Assim como a bossa nova, JK, o "presidente bossa nova", não surgiu do nada. Em geral, há uma tendência a considerar ambos os fenômenos como marco zero ou da história da música ou do Brasil.
JK herdou um conjunto de circunstâncias, de estruturas, de modos de pensar, um clima que começou a ser preparado no pós-guerra. Se se for escarafunchar a história, é possível que a cadeia produtiva que germinou no produto JK comece lá pelos idos de 1937, quando o jovem Nelson Rockefeller saiu em viagem de lua-de-mel pela Ásia e pela Índia e se indignou com a brutalidade do regime colonial britânico. Nelson tomou a América Latina como laboratório para uma nova forma de colonização, em que o papel central fossem o desenvolvimento e a convivência dos valores norte-americanos com os valores nacionais de cada país. Influenciou Roosevelt, depois Eisenhower, colocou dinheiro dos EUA e capital próprio na montagem de uma rede de aliados e de ferramentas de desenvolvimento -de novas técnicas agrícolas a um mercado de capitais moderno.
Nesse trabalho, Nelson encantou-se com o dinamismo do jovem governador de Minas Gerais, Juscelino Kubitschek, com o potencial agrícola e mineral do Estado, escolhendo-o para a implantação da primeira Acar (rede de pesquisas agrícolas) e como destino preferencial para os investimentos americanos.
Na seqüência da cadeia produtiva, vêm os trabalhos da Missão Abbink, Plano Salte e Comissão Mista Brasil-EUA. A Comissão Mista foi um exemplo fantástico de objetividade política. O Brasil explorava o receio americano com uma possível Terceira Guerra, a partir do conflito com a Coréia. Foi para a reunião armado de um minucioso diagnóstico sobre as necessidades de investimento em infra-estrutura. Não tenho elementos para comprovar, mas possivelmente a influência de Nelson possa ter sido relevante para a enorme prioridade dada a obras em Minas Gerais, nos trabalhos técnicos da Comissão Mista.

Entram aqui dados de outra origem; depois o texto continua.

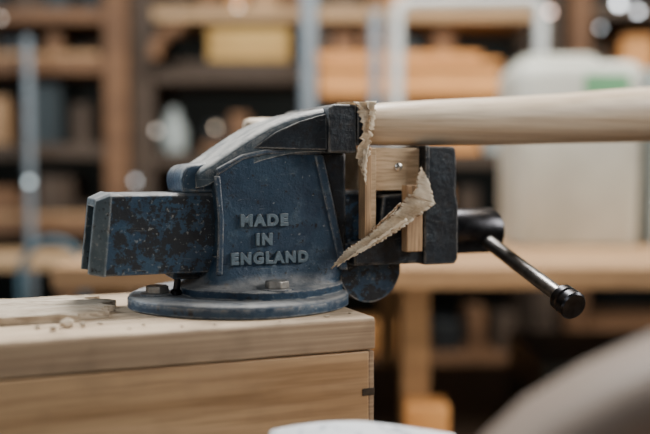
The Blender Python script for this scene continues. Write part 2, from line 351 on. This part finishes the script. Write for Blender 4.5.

JK assumiu a Presidência contando com muitos elementos herdados dos períodos anteriores. Primeiro, o mapeamento das carências na infra-estrutura. Depois, a tradição de montagem de projetos, herdada da Comissão Mista, constituída no tempo de Vargas. O Plano de Metas nada mais é do que o Plano Lafer (que serviu de base para os trabalhos da Comissão Mista) colocado de pé pela experiência acumulada por Lucas Lopes no seu período de Comissão Mista e de BNDES (Banco Nacional de Desenvolvimento Econômico e Social). Herdou de Vargas, também, a Petrobras, a Eletrobrás e o BNDES funcionando. E de Lucas Lopes a abertura para o mundo e a consciência da importância do capital estrangeiro associado a nacionais.
JK pegou esse potencial todo e imprimiu um ritmo especial, de tocador de obras. Mesmo os críticos mais duros reconhecem seu pique, sua coragem pessoal, demonstrada na campanha política, o entusiasmo que injetou no país. Tanto que, ainda em pleno governo Jânio Quadros (que fez campanha denunciando a suposta corrupção no governo JK), ele foi aclamado na Catedral da Sé e carregado nos ombros pela multidão até a Associação Comercial.
Mas era dotado de enormes defeitos também. Um deles foi ter inaugurado a irresponsabilidade fiscal no país. Seu círculo próximo de amigos denotava total falta de discernimento, com amplo espaço para o submundo atraído pela construção de Brasília.
Criticava-se muita sua falta de lealdade política e pessoal, patente, aliás, no momento em que rompeu com o FMI -enquanto a multidão saudava por uma porta do Palácio das Laranjeiras, pela outra entrava o banqueiro Walther Moreira Salles, chamado às pressas para apagar o incêndio. Ou na maneira como se desfez de Lucas Lopes, demitindo-o quando enfartado em Caxambu.
A falta de lealdade política era um componente intrínseco de seu estilo, característica, aliás, presente também em Roosevelt e alvo da admiração de Fernando Henrique Cardoso, que considerava a dissimulação qualidade intrínseca da arte de governar. Há que dissimular para conseguir, mais facilmente, atingir os objetivos propostos.